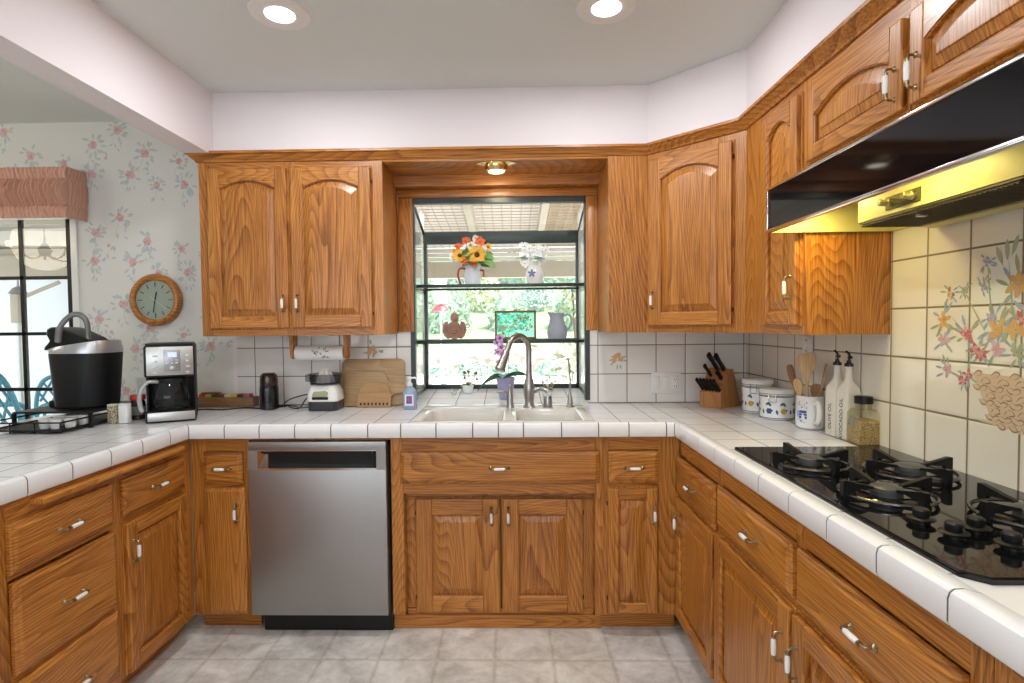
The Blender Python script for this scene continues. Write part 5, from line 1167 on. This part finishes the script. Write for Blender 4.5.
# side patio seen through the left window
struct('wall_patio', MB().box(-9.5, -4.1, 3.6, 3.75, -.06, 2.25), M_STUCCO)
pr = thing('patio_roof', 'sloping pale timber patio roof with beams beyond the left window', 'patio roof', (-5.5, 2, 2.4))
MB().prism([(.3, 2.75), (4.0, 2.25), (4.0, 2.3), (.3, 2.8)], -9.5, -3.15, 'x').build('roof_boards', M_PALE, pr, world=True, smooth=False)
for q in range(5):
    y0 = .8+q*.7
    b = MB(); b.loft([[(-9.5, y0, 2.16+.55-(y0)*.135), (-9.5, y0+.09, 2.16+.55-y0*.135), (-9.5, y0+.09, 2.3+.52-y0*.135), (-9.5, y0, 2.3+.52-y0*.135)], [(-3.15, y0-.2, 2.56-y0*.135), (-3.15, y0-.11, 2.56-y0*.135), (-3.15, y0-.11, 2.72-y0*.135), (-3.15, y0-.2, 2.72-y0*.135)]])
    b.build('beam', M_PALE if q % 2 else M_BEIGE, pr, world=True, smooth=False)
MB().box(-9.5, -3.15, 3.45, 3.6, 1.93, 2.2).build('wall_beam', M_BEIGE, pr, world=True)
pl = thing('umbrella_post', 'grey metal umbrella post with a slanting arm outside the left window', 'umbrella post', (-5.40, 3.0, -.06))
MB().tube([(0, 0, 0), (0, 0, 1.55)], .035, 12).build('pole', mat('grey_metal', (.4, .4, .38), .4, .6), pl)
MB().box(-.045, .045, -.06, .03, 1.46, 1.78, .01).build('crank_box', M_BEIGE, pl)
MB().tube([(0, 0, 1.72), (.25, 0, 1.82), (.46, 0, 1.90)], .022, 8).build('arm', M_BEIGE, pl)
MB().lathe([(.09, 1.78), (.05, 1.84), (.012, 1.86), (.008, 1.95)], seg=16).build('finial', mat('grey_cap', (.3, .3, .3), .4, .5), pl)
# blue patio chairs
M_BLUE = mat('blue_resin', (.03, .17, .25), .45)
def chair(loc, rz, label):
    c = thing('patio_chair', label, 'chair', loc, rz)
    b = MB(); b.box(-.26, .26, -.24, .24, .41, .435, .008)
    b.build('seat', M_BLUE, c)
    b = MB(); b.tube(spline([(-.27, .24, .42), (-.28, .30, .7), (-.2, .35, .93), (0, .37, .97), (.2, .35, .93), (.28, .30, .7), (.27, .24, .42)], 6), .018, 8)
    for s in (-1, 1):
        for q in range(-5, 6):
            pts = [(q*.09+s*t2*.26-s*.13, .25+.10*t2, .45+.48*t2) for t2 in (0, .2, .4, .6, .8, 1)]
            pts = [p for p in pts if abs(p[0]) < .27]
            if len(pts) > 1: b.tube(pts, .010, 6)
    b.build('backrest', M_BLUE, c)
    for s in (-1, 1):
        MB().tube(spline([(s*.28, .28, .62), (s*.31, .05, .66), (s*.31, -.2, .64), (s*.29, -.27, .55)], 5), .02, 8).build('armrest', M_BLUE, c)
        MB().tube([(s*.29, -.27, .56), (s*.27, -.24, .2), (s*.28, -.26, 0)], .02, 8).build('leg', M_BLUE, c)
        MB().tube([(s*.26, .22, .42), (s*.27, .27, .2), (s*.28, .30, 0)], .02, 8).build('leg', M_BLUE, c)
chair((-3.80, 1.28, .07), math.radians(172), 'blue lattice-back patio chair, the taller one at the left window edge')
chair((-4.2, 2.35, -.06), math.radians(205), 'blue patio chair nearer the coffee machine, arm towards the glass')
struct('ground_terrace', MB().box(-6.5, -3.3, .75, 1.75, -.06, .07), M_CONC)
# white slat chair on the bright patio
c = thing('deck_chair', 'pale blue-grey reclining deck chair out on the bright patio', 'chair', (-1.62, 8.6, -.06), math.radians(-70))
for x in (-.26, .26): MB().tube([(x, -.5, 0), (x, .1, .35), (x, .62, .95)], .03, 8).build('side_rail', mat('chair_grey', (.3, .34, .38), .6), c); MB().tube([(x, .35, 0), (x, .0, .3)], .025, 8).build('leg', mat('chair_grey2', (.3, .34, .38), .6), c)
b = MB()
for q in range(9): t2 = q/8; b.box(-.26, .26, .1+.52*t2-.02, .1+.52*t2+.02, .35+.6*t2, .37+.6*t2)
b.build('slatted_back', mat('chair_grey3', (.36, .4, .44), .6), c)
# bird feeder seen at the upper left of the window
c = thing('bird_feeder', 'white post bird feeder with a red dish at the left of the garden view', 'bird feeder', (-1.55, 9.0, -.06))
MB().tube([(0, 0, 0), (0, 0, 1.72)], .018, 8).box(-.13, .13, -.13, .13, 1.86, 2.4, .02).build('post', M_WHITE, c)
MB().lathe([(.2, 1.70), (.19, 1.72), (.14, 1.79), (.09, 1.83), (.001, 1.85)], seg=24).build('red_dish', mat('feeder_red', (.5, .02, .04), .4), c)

==

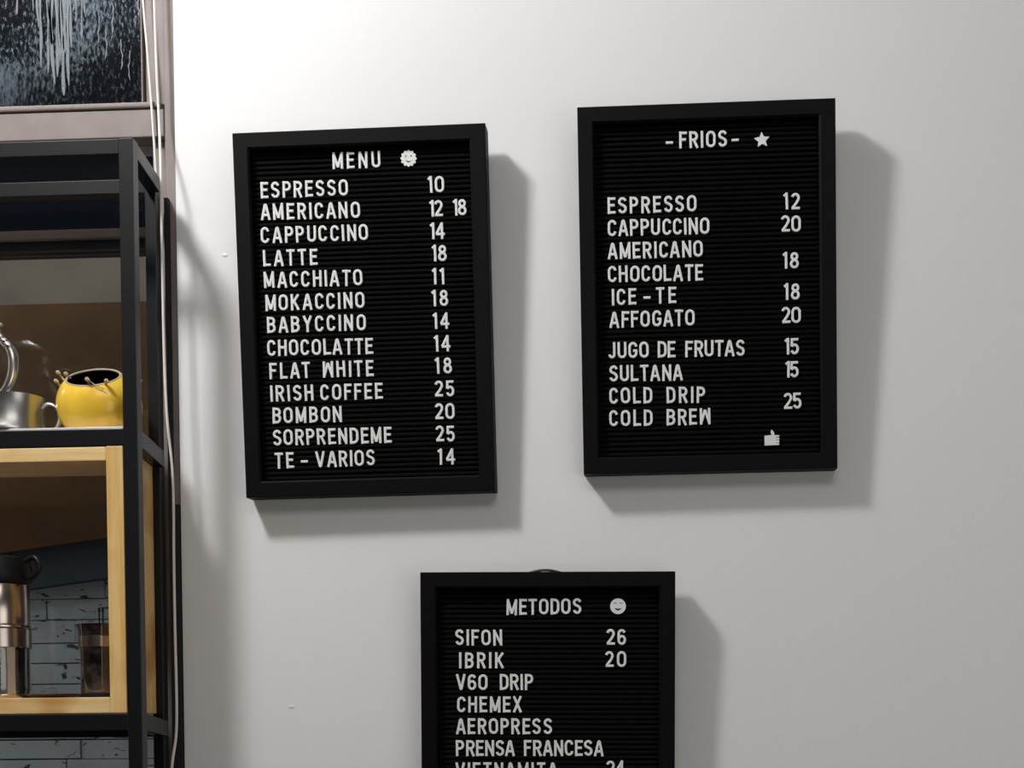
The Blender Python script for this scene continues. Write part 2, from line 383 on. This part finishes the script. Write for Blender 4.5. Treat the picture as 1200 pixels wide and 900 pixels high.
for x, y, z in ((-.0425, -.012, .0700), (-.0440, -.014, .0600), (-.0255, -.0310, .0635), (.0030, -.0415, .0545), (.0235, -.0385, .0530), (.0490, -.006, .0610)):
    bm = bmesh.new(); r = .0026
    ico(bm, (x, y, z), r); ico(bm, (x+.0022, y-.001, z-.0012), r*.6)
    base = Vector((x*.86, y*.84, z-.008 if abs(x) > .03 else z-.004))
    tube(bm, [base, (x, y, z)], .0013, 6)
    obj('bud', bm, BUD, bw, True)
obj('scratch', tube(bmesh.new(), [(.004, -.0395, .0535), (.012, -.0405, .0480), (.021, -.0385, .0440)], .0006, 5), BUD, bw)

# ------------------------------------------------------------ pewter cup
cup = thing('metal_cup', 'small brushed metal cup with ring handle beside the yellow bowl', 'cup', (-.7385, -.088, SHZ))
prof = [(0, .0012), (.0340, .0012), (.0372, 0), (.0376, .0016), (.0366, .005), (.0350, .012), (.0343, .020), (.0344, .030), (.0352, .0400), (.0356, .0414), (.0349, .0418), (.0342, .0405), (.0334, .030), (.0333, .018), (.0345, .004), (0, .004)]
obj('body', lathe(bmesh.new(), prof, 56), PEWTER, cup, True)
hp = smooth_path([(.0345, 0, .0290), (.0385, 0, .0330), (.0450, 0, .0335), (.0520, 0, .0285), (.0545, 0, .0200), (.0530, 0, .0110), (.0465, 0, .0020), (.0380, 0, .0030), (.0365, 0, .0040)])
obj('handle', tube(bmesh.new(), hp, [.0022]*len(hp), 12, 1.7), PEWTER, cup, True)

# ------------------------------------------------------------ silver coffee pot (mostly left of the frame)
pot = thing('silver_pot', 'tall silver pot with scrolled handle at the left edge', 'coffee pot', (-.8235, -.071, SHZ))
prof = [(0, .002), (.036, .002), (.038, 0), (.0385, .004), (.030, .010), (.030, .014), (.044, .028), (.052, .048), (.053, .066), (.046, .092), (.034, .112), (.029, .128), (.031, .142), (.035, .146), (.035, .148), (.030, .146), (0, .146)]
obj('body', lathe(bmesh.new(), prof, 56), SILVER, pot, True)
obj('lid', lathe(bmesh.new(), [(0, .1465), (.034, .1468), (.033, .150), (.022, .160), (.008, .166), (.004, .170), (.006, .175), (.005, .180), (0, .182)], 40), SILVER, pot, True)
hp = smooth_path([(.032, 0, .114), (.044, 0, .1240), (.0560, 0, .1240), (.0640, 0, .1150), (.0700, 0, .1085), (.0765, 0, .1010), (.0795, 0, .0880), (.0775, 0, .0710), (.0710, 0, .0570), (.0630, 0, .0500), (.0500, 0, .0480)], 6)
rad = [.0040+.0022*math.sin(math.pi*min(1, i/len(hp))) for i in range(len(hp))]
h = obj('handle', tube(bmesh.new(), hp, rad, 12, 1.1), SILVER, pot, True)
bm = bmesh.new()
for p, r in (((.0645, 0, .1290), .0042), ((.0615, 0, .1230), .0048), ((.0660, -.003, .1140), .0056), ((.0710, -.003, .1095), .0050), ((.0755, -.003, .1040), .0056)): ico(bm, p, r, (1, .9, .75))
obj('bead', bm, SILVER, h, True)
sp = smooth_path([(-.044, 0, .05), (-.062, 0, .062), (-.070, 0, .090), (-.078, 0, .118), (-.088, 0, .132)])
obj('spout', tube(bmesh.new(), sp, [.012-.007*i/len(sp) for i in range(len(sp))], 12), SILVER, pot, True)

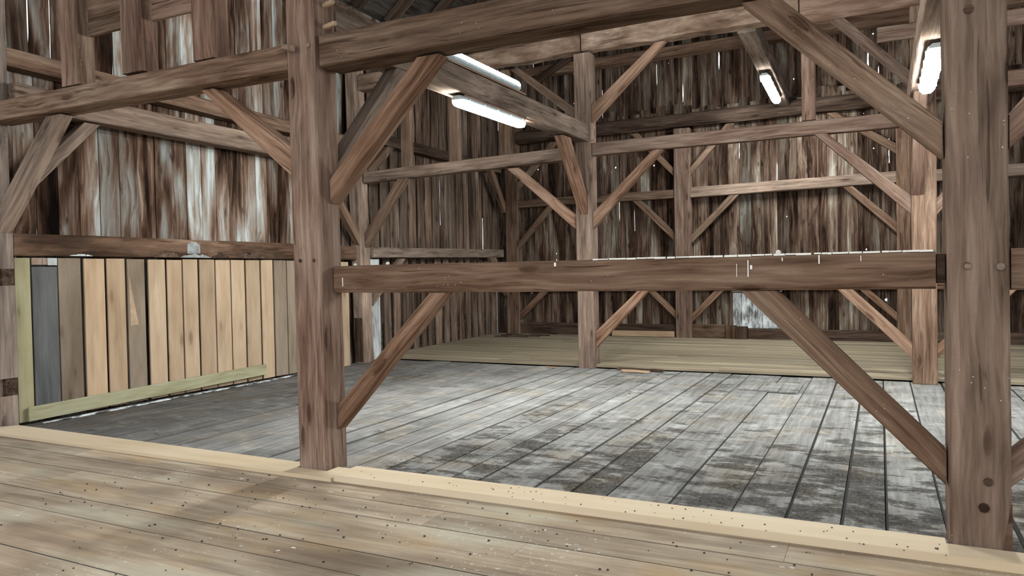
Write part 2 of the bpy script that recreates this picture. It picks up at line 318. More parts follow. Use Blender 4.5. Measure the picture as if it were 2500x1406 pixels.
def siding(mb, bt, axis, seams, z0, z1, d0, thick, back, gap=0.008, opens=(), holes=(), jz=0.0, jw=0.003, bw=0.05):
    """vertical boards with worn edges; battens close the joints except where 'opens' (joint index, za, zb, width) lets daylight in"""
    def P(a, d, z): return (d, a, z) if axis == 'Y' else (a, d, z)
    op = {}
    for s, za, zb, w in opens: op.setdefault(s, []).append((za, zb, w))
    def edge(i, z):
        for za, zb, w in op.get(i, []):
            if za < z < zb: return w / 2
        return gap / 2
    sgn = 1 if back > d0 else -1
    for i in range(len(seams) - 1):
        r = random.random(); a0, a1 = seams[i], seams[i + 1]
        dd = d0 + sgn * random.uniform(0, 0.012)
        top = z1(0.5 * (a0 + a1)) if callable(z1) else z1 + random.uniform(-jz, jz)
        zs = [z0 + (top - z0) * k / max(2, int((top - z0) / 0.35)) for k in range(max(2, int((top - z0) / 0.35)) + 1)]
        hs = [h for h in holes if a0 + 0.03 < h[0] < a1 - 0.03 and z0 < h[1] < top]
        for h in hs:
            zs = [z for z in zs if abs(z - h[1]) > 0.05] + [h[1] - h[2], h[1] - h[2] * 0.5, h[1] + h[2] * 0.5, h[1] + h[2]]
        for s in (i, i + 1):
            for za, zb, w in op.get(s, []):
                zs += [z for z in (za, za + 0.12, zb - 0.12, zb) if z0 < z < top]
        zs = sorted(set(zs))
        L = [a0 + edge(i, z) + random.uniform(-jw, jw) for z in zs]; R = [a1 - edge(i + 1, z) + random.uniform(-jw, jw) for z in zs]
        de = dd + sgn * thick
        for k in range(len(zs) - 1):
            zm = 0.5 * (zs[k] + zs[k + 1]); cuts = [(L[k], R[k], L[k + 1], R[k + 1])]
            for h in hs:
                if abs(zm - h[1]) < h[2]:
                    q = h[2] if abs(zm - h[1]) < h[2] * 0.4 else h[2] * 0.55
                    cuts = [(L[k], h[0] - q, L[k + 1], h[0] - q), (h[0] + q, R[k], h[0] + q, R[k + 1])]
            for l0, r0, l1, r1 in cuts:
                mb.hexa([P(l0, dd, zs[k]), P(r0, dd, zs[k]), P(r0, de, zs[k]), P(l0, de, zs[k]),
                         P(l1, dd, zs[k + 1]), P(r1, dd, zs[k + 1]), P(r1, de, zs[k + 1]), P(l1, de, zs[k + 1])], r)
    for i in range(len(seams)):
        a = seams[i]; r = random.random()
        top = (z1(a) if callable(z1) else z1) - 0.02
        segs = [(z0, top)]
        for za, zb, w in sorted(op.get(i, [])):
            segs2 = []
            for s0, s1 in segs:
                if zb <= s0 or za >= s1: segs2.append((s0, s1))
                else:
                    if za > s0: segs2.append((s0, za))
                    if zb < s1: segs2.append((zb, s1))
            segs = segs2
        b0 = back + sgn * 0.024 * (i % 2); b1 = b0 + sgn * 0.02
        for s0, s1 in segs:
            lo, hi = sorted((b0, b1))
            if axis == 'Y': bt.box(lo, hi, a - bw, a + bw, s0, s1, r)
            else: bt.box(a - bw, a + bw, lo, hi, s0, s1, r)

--

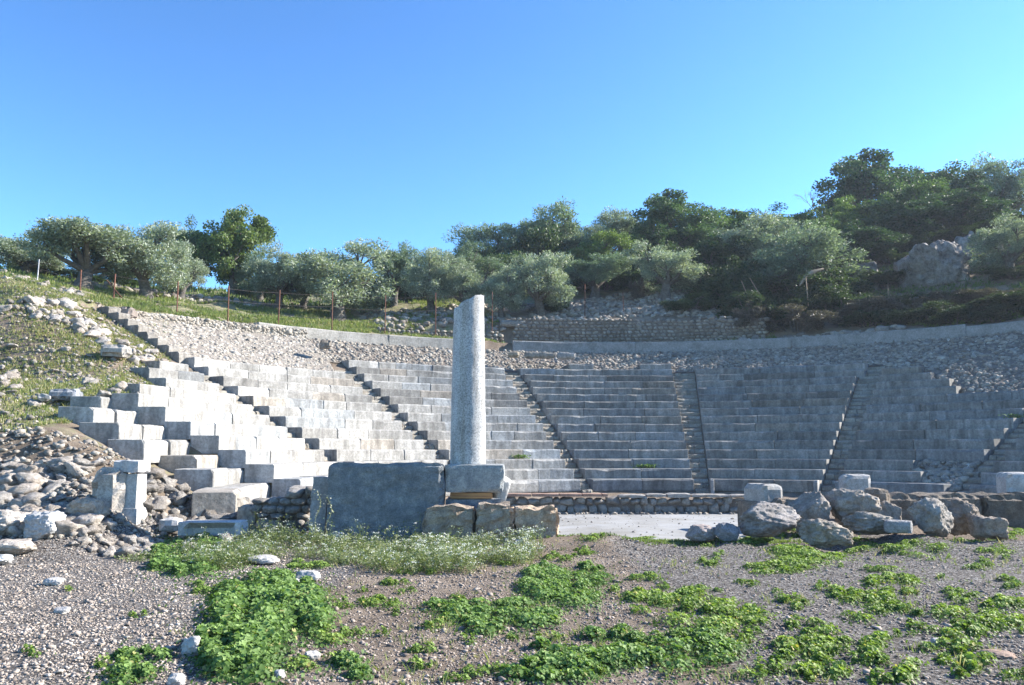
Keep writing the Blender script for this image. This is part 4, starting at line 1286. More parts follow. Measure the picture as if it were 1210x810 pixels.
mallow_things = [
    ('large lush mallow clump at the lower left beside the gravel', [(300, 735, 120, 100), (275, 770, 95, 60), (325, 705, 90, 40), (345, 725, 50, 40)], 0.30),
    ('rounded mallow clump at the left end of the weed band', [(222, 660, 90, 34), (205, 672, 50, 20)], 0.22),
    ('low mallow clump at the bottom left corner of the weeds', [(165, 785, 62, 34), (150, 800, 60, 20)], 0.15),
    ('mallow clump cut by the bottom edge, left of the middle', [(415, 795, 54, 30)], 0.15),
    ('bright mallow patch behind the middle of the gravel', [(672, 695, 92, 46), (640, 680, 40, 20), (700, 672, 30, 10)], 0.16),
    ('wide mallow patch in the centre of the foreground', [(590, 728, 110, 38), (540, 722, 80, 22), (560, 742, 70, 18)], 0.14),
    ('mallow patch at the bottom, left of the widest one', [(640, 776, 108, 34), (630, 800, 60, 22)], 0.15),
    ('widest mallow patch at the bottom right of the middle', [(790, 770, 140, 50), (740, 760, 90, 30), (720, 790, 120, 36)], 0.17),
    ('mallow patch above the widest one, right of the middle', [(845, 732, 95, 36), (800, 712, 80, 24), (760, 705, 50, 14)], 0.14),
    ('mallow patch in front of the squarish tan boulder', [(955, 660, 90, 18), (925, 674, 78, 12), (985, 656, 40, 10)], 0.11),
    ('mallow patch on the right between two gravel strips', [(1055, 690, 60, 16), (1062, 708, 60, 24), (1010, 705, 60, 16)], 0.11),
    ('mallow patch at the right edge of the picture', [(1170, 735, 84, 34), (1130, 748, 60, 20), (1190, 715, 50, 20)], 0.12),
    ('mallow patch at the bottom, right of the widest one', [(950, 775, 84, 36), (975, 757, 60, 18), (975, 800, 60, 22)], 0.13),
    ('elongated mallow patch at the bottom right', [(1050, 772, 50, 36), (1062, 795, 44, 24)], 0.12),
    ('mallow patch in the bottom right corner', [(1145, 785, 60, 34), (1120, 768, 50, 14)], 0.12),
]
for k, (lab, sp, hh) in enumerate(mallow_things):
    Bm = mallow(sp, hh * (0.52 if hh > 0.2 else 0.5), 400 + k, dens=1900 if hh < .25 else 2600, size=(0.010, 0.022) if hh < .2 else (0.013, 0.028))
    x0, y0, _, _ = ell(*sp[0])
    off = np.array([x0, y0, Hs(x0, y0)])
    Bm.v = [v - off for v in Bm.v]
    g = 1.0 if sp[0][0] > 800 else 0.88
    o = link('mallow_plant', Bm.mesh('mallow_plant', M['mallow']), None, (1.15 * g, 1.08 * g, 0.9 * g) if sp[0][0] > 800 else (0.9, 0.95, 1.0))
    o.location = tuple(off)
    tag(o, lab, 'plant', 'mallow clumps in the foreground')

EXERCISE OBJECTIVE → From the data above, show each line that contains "Write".

ANSWER BELOW →
The Blender Python script for this scene continues. Write part 5, from line 1167 on. This part finishes the script. Write for Blender 4.5.
The Blender Python script for this scene continues. Write part 2, from line 383 on. This part finishes the script. Write for Blender 4.5. Treat the picture as 1200 pixels wide and 900 pixels high.
Write part 2 of the bpy script that recreates this picture. It picks up at line 318. More parts follow. Use Blender 4.5. Measure the picture as if it were 2500x1406 pixels.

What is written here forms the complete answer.